I have eaten the plums that were in the icebox and which you were probably saving for breakfast Forgive me they were delicious so sweet and so cold
The line breaks do specific work — "I have eaten / the plums" isolates the action; the break after "probably" introduces a slight hesitation that mimics the guilty pause of the note-writer. The final three lines — the description of the plums — are where the poem lives. The plums are not a symbol. They are just plums, described with precision and evident pleasure. That precision and pleasure are the point: the world fully noticed, fully enjoyed, offered without apology.
Amy Lowell and "Amygism"
When Pound left for other projects, Amy Lowell took over the editorship of the Imagist anthologies. Pound, with characteristic tartness, began calling the movement "Amygism." The disagreement was partly personal and partly substantive: Lowell's Imagism was more democratically organized and more willing to accommodate variety of subject and approach than Pound's version had been. Lowell is often underestimated as a poet, reduced to her administrative role in the movement's history. Her poems — particularly her long, vivid sequences and experiments with "polyphonic prose" — deserve more attention than they typically receive.
Imagism's legacy
Imagism as a named movement dissolved quickly, but its principles became foundational assumptions of contemporary English-language poetry. The workshop injunction "show, don't tell" is a simplified version of the Imagist demand for direct treatment of the thing. The emphasis on concrete, specific imagery in contemporary creative writing instruction is Imagism thoroughly absorbed and widely distributed.

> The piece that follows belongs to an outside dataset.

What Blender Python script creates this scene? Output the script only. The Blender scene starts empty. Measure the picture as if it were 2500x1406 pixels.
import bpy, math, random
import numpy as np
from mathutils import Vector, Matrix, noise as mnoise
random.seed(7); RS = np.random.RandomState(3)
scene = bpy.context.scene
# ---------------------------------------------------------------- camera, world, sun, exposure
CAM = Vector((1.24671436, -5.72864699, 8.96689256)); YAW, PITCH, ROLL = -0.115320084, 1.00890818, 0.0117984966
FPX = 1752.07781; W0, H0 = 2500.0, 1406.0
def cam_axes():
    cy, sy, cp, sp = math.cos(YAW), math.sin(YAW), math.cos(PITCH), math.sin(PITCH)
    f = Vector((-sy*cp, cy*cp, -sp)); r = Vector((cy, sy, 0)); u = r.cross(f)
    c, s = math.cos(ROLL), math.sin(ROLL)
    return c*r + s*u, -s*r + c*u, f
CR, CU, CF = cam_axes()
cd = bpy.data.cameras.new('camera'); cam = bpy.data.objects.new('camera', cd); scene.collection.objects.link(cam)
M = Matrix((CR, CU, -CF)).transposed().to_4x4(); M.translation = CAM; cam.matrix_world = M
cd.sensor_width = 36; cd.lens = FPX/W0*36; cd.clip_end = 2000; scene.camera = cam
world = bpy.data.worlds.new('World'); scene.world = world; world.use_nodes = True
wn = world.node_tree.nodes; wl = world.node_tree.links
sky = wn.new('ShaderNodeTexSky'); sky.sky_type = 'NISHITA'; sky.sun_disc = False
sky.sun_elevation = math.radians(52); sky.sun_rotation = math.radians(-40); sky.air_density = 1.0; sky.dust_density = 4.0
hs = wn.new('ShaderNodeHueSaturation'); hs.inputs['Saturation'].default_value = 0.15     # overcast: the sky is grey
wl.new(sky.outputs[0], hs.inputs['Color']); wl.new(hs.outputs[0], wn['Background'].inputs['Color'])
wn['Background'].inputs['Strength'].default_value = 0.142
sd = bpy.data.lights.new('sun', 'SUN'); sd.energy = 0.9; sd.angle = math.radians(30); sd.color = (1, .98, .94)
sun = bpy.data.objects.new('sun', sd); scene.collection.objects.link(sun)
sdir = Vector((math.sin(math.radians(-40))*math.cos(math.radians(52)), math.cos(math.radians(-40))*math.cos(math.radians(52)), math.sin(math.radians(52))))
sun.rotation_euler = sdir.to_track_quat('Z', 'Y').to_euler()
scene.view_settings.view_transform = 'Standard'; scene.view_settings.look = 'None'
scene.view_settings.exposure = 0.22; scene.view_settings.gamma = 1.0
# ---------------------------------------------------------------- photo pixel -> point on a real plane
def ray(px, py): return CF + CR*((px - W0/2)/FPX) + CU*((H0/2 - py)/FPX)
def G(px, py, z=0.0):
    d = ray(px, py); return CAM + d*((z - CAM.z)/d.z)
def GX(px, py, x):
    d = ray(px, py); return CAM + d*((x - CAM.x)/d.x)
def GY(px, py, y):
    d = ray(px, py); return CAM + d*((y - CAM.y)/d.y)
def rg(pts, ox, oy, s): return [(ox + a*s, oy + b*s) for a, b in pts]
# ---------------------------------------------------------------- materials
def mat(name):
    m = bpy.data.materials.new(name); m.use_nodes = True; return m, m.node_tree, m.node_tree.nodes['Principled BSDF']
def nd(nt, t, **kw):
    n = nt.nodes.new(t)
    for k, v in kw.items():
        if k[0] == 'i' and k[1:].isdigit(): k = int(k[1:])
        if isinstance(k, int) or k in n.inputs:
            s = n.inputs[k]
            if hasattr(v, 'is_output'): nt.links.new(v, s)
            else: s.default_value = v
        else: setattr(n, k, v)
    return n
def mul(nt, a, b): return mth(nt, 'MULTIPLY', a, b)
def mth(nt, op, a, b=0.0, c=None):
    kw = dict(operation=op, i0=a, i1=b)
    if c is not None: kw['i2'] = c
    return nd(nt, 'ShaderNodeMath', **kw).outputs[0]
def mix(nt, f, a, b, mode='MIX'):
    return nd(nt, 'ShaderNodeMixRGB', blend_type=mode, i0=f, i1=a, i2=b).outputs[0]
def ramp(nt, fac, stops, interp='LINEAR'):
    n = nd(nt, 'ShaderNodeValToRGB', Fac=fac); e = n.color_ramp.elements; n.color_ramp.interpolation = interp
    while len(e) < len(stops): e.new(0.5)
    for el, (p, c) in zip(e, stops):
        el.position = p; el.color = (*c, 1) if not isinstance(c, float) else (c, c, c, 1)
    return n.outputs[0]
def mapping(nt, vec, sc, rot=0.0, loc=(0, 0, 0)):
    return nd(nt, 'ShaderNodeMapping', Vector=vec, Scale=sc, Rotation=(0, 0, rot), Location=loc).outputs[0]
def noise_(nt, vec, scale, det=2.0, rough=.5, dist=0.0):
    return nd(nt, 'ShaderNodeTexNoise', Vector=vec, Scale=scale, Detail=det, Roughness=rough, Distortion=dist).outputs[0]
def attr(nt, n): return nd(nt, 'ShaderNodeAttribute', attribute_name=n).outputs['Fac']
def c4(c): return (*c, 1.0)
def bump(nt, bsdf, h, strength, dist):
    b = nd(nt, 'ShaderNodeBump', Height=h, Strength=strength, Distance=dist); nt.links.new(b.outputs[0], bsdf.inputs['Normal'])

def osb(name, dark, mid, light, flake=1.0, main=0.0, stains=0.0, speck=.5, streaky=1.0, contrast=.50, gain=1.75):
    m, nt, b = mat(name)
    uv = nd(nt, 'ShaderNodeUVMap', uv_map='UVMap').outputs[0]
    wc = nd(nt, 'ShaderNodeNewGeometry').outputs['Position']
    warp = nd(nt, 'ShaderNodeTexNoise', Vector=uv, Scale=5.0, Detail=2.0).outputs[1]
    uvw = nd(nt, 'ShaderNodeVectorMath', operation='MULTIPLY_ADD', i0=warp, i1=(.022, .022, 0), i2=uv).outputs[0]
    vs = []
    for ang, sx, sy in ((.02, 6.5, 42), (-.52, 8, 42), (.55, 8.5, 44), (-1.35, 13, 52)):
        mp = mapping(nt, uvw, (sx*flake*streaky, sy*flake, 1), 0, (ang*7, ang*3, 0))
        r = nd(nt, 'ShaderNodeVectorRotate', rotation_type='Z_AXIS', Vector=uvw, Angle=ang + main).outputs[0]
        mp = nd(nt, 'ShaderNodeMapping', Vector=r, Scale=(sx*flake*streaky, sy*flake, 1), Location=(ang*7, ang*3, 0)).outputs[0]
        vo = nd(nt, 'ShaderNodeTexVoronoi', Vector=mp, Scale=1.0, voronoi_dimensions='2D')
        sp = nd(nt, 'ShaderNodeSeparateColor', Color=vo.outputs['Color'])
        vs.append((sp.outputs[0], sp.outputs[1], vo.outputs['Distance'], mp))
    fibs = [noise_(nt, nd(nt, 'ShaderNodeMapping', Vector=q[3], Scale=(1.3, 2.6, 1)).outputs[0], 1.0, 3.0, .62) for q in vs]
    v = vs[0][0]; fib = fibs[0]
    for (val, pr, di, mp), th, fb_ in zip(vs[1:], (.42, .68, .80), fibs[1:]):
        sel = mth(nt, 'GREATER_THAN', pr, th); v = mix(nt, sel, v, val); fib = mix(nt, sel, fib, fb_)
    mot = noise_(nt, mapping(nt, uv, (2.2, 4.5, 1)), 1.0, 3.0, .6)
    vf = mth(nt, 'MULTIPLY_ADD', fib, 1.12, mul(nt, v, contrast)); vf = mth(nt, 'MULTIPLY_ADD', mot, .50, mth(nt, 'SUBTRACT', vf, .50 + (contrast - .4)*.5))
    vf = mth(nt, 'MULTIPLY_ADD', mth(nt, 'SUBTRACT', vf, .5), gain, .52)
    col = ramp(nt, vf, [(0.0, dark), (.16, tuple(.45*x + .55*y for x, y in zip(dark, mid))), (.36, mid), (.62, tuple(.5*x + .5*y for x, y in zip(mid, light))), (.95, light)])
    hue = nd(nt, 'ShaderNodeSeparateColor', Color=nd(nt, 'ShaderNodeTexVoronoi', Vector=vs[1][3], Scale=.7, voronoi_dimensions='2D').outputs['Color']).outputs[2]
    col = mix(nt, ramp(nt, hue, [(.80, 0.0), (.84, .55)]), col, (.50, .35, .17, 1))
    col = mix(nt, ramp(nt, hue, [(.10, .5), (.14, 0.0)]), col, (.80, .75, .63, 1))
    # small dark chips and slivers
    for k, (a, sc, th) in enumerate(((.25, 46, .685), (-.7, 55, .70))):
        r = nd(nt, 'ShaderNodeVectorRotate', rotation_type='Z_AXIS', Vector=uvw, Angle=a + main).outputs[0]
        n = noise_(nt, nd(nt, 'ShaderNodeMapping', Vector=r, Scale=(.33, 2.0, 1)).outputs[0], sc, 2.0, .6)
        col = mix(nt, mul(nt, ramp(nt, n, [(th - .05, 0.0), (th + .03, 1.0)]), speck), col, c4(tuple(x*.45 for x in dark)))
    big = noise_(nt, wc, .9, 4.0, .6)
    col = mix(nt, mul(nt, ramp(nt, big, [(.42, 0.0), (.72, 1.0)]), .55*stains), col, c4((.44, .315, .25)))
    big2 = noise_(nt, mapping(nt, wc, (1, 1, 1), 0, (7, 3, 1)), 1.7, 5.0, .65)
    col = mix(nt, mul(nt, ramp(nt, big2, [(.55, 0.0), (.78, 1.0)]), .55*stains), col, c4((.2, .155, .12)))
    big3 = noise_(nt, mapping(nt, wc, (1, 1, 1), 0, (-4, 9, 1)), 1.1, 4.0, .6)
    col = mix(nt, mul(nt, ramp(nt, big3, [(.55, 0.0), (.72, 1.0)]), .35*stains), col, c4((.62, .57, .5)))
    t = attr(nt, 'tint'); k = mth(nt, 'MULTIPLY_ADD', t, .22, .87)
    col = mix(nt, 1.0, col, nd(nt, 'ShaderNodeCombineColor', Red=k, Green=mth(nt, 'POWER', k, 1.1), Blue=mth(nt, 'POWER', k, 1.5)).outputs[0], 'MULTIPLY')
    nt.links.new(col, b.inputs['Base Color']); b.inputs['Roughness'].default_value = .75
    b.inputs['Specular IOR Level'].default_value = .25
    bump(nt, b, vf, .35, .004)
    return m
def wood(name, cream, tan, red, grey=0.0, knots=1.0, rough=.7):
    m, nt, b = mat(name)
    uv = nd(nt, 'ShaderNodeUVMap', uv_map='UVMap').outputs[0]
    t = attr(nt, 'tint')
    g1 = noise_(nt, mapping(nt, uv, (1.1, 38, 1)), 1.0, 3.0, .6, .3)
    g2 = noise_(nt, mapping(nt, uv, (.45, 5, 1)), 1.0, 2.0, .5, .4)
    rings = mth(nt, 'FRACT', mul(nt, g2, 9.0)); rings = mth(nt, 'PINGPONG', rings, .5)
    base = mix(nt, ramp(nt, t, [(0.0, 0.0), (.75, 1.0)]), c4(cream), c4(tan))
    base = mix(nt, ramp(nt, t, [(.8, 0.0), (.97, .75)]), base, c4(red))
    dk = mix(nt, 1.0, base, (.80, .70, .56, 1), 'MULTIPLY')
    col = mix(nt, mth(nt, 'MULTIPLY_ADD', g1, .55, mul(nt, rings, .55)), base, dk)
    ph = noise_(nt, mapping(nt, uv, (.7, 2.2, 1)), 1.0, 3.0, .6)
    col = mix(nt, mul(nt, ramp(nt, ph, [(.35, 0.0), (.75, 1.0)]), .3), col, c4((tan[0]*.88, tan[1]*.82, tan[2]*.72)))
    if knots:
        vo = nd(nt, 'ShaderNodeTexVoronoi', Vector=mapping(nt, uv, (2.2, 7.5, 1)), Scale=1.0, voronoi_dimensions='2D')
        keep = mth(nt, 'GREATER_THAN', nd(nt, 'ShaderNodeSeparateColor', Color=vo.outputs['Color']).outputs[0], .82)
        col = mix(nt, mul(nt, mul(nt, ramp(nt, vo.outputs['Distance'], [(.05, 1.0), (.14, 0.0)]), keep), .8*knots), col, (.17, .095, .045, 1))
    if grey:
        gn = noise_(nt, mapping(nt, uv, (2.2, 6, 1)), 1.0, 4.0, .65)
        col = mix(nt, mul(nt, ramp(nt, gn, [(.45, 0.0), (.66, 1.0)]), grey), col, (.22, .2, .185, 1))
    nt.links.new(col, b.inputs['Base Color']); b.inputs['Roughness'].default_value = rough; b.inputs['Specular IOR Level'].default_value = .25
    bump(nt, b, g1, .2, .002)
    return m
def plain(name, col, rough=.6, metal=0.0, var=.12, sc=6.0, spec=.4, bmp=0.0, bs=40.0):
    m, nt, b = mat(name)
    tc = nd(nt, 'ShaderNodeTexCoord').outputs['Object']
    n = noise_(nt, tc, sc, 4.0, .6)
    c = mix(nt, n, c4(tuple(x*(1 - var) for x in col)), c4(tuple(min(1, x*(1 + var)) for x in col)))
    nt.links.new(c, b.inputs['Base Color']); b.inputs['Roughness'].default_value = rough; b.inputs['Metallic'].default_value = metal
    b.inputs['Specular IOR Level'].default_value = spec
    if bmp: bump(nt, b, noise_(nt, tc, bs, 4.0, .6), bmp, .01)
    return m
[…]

The image is not decoration. It is the poem's argument, its emotion, its meaning — all held in a single moment of arrested perception.
For any poet working today, the Imagist legacy is inescapable. The question "does this image earn its place?" — the discipline of removing every word that does not contribute — is a form of attention that the Imagists formalized and that serious poets have practiced ever since. The movement lasted a decade. Its effects have lasted a century.